I checked out the information what should I do in order “to get my voice heard” and was positively surprised to find that there was a place to vote in Birmingham. Well, the website said Birmingham but it actually was in Solihul. That’s an hour or so in a local bus which isn’t too bad but I was surprised that they didn’t organise it in the second city but rather in its surrounding suburb. It turned out when I got to Solihul that it actually isn’t near the centre at all and that the only way for me to get there is to take a taxi. I hadn’t planned using too much money in this but I was already out of town and woke up early just to get there so I thought that I am not going to turn away now. So I took a cab to Knowle, a small place somewhere outside of immediate Solihul. It was a posh looking place. Solihul is where the rich people move from Birmingham but this was even more affluent; that most often translates into the lack of means of transport for poor students like myself.

So there I was cruising with a cab that I didn’t particularly feel I could afford and thought that I am going to need another ride to get back from there. At that point I was thinking that what in the world made them to put my voting place in such a messed up far away place. It appeared when I jumped out of the cab, asking him to wait for a ten minutes, that Knowle is home to some small Finnish community which, if I understood it correctly, makes coffee and drinks that then together every second Saturday. Woman in a traditional dress greeted me not being quite sure in which language, but as soon as I gave my passport and started speaking Finnish they asked me questions and even invited me for a coffee, which I would have had if there wasn’t a cab waiting for me. I was invited to join their community of coffee drinking every second Saturday which I kindly refused with a smile and a comment “let’s see about that”.

But it was their small community who had organised the opportunity to vote at the first place so I didn’t feel it would have been appropriate to start complaining to these elderly ladies in traditional Finnish clothes inviting me for a coffee – I may be a cynic but I am not a monster.

When leaving the yard decorated with small Finnish flags tied up into trees and walls the cab driver asked me am I going to start hanging out with these people. Although I already knew that I won’t, I then realised what a ridiculous idea it would be. Not because they wouldn’t be good people or anything like that. It is just one of those inexplicable things that are unquestionable for no apparent reason.
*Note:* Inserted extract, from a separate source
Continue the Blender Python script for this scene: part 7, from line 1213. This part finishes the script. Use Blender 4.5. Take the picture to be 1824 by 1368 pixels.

But the main thing of the day wasn’t that my quest for my democratic right of voting set me back a total amount of £18 (approximately 28 Euro!), but that I used my right as an adult citizen and voted. Now I voted for a person that is not very likely to get into parliament but it’s all the same. Of course I wish she will but at least no one can tell me that I don’t have a right to complain if things don’t go the way I wished they did – I have probably more right than anyone this time.